Chaque semaine, Jean-Marie-Colombani, cofondateur et directeur de Slate.fr, exprime de manière libre et subjective son point de vue sur les temps forts de l’actualité.
L’assassinat aux cris de «Britain first» de la députée travailliste Jo Cox dans sa circonscription du nord de l’Angleterre, tandis qu’elle faisait campagne pour le maintien du Royaume-Uni dans l’Union européenne, rappelle de façon tragique que la politique n’est pas un jeu. Le vocabulaire employé et la tonalité d’un débat ne sont jamais sans conséquences.
Attiser les passions plutôt que de s’appuyer sur la raison peut ouvrir des vannes que plus personne ne peut refermer. Il ne s’agit pas de dire que la campagne des partisans du Brexit (la sortie de l’Union) a armé le bras de l’assassin présumé, proche d’un mouvement américain néonazi. Mais les analystes outre-Manche ont souligné le caractère caricatural et outrancier d’une campagne inspirée par Ukip (parti de l’indépendance) dont l’affiche montre une Angleterre submergée par une foule de réfugiés syriens. «Non, non», a aussitôt protesté Boris Johnson, l’ancien maire de Londres, aujourd’hui figure de proue du Brexit, qui a ajouté «je suis pour l’immigration».
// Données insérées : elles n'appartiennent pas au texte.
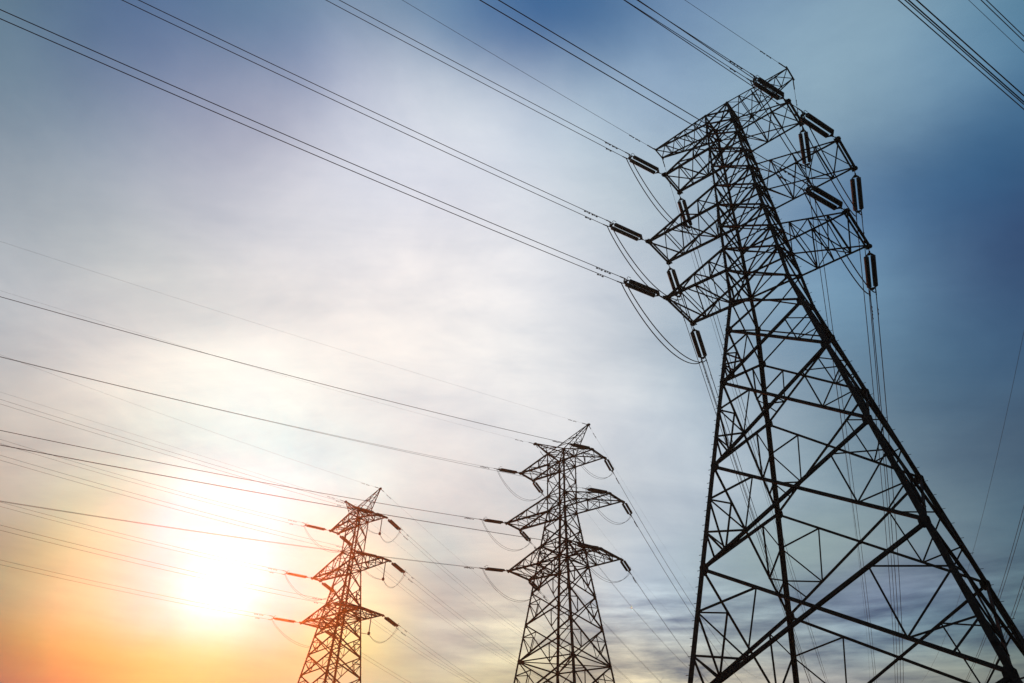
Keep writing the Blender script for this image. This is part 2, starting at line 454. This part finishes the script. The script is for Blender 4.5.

C’est l’une des contradictions de cette campagne : le rejet de l’immigration est le moteur des partisans du Brexit et Boris Johnson a consacré ses deux mandats aux commandes de la capitale à faire l’éloge de la diversité. Mais il est trop tard, celui qui se voulait un maire mondialiste est aujourd’hui prisonnier de forces qui souhaitent le repli sur soi. Et qui, pour y parvenir, ont caricaturé le débat à l’envi sous un seul mot d’ordre : «Reprendre le contrôle !» A ceci près que la Grande-Bretagne n’est soumise qu’aux règles de fonctionnement d’un marché unique qu’elle avait appelé de ses vœux et dont elle a, plus que d’autres, profité.
Elle n’est pas membre de la zone euro et bénéficie de clauses de «opt-out», c’est-à-dire lui permettant de s’abstraire des règles communes dans les domaines qu’elle choisit. Le propre des référendums est de simplifier à l’extrême (c’est oui ou non) et de pousser aux slogans à l’unisson – en cela – de la demande médiatique. Un référendum permet aussi de répondre à celui qui pose la question autant, sinon plus, qu’à la question elle-même.
Celui-ci s’appelle David Cameron, pourtant réélu Premier ministre récemment. Il avait promis ce référendum pour tenter d’enrayer la progression de Ukip, dont c’était la principale revendication. Ce faisant, il a contribué à légitimer ce mouvement populiste et a obtenu en prime, en quelque sorte, une fracture au sein de son propre parti conservateur : Boris Johnson, en ralliant le Brexit, ne vise rien d’autre que la succession de David Cameron.
Au-delà du destin du Royaume-Uni, l’Union européenne elle même n’en sortira pas indemne. Dans un contexte de montée des extrémismes et des populismes, dont l’un des ciments est l’hostilité à l’Union, un succès du Brexit serait un encouragement et un espoir pour tous ceux qui plaident le «chacun pour soi». Ainsi, Marine Le Pen, en réunion à Vienne avec les eurodéputés d’extrême droite, a ouvertement souhaité un «Frexit» en assurant qu’à ses yeux l’Union européenne n’est porteuse que de «chaos» et de «destructions». Au moins connaît-on déjà la nature d’un débat franco-français post-Brexit, comme on le voit très argumenté…
Quoiqu’il arrive, comme l’a souligné l’ancien chef du gouvernement italien Enrico Letta, il y aura un avant et un après le vote des Britanniques du 23 juin. Il appartient donc aux dirigeants européens, et en premier lieu au couple franco-allemand, d’apporter une réponse qui devra être d’autant plus ferme et volontaire si le Brexit l’emporte. Si l’on veut préserver cet extravagant acquis qu’est, pour nos pays, la construction européenne.